Enfin, si les deux éditeurs manient toutes les gammes de l’art oratoire avec aisance, ces derniers acceptent les règles médiatiques pour autant qu’ils puissent les maîtriser et y intervenir sur un registre conforme à l’idée qu’ils se font de leur rôle culturel. Dans l’émission de grand entretien Rencontres, Galland ne se prive pas de dénoncer le peu de soutien de la critique journalistique et audiovisuelle à la création en Suisse romande; il s’en prend également à la forme d’une émission littéraire de la TSR où Alice Rivaz s’était vue, à ses yeux, « bousculée » par des écrivains français, « de vieux renards de l’écran », qui souhaitaient prendre toute la place : « ce n’est pas aux auteurs, très particuliers de notre pays, très intérieurs, de s’adapter aux médias, c’est aux médias de trouver le ton, la manière d’aller à la rencontre de nos meilleurs écrivains[28] », assène-t-il dans la même émission. Dimitrijevic va plus loin, n’hésitant pas à réprouver, dans les pages de Radio-TV je vois tout, la fausse culture et les logiques purement mercantiles poursuivies à ses yeux par les médias contemporains[29]. Dans une émission du Petit déjeuner qui précède de peu un nouveau passage à Apostrophes[30], l’éditeur, non sans une certaine emphase, dénie toute fonction créative et artistique au petit écran :

Patrick Ferla : - Vendredi, vous serez sur le plateau d’Apostrophes, sur Antenne 2, reçu par Bernard Pivot, donc à la télévision, la télévision dont vous dites qu’elle entretient en matière de littérature le parasitisme.

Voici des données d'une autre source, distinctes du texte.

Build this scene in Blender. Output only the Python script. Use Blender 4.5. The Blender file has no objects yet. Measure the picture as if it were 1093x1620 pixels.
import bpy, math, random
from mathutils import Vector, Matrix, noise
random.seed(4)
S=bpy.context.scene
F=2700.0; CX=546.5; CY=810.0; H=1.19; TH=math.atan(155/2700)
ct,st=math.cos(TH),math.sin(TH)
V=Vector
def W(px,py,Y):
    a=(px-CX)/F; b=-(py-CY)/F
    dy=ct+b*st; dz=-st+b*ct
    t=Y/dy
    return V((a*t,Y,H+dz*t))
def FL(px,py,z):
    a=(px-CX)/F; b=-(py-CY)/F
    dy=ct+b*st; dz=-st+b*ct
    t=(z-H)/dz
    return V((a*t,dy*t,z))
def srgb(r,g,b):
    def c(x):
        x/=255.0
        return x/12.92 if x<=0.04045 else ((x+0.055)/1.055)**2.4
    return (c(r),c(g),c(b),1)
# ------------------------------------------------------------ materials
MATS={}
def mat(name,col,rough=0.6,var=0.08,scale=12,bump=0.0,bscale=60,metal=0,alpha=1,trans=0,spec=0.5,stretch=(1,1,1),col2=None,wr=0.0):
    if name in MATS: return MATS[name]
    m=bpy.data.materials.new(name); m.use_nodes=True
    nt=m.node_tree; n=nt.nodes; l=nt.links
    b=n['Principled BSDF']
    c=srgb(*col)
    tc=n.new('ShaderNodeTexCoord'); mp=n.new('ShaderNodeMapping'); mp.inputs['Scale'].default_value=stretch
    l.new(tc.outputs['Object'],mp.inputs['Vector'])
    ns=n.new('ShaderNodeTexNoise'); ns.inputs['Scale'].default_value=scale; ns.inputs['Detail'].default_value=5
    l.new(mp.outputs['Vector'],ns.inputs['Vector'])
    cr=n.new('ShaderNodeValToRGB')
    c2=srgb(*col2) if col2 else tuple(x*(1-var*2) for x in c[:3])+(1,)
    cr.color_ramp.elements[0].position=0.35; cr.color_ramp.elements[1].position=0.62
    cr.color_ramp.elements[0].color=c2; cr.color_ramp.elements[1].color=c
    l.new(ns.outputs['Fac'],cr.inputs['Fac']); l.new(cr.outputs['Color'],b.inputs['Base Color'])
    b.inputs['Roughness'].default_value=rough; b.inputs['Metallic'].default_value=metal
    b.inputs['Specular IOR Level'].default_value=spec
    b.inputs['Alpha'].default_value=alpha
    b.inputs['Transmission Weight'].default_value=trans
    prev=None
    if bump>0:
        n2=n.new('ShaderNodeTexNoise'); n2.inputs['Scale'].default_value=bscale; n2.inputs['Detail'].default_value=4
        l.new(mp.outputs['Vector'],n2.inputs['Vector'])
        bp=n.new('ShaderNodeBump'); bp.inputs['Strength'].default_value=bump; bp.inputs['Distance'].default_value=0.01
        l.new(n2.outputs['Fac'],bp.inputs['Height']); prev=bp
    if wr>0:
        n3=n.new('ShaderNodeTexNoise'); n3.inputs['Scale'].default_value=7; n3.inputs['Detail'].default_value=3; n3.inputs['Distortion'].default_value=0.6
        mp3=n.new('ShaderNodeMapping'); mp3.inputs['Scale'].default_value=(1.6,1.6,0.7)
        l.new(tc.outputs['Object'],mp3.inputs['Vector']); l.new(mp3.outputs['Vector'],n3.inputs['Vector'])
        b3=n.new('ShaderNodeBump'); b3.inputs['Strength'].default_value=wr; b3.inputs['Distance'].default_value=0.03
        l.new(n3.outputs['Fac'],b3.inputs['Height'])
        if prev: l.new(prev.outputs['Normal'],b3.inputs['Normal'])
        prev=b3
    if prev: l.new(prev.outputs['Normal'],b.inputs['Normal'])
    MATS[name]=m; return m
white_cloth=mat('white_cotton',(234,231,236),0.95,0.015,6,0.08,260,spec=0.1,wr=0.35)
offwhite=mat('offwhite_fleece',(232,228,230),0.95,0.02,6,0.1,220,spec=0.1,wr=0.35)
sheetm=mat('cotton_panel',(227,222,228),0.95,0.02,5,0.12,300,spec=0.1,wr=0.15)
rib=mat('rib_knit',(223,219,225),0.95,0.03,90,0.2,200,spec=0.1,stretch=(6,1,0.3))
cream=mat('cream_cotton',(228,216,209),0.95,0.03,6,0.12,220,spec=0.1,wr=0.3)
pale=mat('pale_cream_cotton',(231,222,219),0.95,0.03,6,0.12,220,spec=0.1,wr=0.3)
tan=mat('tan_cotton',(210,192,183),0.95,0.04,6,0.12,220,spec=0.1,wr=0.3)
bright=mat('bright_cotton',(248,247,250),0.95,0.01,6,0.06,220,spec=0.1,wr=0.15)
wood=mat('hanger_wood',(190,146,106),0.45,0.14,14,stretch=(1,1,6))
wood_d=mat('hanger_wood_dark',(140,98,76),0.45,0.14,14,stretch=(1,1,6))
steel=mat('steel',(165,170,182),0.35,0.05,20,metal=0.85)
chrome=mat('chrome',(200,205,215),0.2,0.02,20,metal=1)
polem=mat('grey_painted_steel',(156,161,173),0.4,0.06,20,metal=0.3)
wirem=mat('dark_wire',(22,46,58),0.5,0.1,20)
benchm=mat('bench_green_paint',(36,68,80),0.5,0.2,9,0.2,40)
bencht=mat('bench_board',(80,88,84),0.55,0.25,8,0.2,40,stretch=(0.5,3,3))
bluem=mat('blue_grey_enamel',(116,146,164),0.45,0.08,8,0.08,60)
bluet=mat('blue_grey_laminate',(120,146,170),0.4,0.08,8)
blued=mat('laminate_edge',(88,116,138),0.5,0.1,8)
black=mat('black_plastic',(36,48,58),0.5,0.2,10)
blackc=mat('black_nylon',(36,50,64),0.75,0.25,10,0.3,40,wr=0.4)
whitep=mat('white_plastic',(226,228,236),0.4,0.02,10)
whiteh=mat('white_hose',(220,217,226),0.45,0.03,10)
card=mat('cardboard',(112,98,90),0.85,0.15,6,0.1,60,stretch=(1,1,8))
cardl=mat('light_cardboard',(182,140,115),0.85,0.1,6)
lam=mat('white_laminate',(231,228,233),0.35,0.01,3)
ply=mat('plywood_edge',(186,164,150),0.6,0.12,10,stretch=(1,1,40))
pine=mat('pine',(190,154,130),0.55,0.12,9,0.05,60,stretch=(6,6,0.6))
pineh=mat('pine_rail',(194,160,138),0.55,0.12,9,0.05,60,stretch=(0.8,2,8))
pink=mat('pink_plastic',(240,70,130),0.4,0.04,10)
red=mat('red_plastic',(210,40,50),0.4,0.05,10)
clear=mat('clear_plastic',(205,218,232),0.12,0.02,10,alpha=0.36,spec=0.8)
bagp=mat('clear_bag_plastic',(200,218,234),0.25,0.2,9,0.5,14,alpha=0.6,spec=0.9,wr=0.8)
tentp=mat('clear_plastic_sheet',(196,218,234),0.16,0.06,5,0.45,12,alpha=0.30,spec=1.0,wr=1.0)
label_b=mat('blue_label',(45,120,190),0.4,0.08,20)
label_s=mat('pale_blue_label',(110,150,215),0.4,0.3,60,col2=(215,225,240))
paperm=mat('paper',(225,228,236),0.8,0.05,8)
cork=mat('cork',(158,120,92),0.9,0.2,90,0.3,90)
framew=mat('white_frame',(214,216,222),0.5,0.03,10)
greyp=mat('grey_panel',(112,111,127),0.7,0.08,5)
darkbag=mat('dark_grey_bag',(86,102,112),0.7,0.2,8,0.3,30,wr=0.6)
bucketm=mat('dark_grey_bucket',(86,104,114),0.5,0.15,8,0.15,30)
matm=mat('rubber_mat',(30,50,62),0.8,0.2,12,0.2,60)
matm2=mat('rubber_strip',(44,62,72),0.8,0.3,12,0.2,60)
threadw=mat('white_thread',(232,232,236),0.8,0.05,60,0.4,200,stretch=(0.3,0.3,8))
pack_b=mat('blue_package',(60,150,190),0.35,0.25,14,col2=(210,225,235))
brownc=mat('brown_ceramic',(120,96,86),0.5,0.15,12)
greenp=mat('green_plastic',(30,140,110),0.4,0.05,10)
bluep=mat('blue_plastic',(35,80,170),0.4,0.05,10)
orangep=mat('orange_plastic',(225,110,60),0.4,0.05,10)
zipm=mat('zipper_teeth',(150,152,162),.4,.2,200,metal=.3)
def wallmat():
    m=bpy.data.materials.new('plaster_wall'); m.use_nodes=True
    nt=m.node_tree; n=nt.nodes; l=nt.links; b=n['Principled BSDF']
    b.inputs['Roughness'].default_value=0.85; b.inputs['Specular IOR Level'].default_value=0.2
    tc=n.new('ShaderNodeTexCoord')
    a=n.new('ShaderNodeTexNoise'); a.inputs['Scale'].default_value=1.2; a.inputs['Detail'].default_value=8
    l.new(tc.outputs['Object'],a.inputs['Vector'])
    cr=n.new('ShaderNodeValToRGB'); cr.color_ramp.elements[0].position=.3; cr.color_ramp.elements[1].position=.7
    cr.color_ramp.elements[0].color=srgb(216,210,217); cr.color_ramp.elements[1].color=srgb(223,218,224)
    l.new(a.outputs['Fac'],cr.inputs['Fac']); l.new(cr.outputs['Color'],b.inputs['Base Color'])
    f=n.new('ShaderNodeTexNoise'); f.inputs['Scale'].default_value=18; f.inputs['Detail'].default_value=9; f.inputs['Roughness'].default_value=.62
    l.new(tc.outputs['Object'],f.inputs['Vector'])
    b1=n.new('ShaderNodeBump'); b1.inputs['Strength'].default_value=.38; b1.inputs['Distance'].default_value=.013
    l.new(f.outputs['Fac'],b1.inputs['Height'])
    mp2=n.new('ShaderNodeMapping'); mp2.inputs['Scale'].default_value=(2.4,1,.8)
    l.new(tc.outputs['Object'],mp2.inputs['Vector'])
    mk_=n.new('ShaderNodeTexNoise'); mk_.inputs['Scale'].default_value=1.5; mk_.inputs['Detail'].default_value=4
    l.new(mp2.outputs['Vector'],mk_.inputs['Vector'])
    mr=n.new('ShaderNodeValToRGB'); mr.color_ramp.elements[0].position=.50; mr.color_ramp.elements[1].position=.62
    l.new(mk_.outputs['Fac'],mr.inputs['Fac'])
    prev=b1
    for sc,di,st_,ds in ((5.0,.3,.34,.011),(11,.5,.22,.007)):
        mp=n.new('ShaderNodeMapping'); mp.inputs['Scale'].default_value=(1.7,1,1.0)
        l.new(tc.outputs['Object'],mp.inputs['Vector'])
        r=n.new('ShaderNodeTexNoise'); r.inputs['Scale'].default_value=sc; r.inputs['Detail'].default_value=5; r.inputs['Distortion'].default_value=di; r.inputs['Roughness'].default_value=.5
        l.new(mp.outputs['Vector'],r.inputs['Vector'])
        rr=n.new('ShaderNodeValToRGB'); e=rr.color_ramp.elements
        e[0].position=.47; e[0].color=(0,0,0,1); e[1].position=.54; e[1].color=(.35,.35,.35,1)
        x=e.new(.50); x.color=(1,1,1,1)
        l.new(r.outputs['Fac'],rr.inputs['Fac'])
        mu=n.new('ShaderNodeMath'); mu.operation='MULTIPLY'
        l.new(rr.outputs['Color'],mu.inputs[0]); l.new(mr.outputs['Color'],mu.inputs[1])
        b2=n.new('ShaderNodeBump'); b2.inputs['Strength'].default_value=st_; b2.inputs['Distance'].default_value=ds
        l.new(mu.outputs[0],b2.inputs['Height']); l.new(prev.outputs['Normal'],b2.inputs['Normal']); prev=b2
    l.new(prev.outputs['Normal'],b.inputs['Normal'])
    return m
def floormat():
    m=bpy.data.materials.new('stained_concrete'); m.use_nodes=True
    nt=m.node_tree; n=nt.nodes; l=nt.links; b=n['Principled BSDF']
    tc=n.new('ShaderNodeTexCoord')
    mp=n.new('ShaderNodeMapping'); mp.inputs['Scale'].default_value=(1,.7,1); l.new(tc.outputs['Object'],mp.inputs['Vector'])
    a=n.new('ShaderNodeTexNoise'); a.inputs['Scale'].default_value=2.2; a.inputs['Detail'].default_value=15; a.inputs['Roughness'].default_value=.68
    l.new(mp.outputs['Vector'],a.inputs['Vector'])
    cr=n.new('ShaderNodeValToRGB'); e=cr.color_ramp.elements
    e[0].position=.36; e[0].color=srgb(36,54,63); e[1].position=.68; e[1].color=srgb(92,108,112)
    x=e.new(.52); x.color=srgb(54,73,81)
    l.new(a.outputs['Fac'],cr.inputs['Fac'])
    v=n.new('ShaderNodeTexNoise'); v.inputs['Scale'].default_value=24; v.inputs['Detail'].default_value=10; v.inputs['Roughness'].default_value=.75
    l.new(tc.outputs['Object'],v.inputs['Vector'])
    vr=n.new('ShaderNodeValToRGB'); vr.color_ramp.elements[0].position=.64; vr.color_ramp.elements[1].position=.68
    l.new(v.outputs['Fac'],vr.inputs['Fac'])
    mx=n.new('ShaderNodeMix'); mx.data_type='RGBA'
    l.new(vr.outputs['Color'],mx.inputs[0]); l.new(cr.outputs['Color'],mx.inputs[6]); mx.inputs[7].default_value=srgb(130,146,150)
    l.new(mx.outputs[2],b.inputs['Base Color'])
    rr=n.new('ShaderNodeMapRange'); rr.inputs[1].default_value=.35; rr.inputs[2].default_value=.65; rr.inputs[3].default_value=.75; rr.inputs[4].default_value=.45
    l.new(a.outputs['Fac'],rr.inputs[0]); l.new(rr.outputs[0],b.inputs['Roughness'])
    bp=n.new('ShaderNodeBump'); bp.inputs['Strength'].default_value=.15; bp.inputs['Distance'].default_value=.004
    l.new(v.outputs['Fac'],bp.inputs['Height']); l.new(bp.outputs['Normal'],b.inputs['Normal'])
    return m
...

Vladimir Dimitrijevic : - Certainement oui […] elle tire de la littérature sa surface. Et c’est sa vocation, elle ne peut pas faire autrement, et c’est à nous les gens du livre à remplir cette vitrine qu’elle donne, et c’est un travail qui devient de plus en plus difficile, et de plus en plus passionnant, parce que les écrivains doivent percer actuellement ce mur, qui est un mur de l’information qui commence à faire une sorte de couche épaisse autour du globe terrestre et que, de ce fait, nous avons beaucoup de peine à voir comment évolue la personne humaine. Cette lutte pour la personne humaine, pour son émotion, pour sa vraie et profonde trajectoire, est la chose qui attend la littérature dans les années à venir, dans les décennies à venir, peut-être dans les siècles à venir, c’est une lutte pour prouver que la seule mesure que nous pouvons avoir sur cette terre est l’homme[31].

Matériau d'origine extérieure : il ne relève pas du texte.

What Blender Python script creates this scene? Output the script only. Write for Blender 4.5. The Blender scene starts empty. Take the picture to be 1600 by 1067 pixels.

Autrement dit, si la télévision peut servir de caisse de résonance à la littérature, la première ne peut en aucun cas prétendre se substituer à la seconde en matière de création et de formalisation des grandes questions philosophiques et esthétiques. Bien au contraire, le terme de parasitisme renvoie à la position d’infériorité et de superficialité du petit écran, ce dernier étant associé qui plus est à une forme de brouillage des véritables enjeux sociétaux ainsi qu’à la consommation passive du récepteur.

Plutôt que de fuir ou de se défier des médias audiovisuels, nos deux éditeurs ont toutefois la même ambition. Dans une période où l’affaiblissement du lectorat est souvent relié à la concurrence de la télévision, il s’agit de s’en servir afin de défendre une vision exigeante de la culture et d’affirmer in fine le primat de l’écrit et de la littérature dans la pérennisation d’une forme d’humanisme.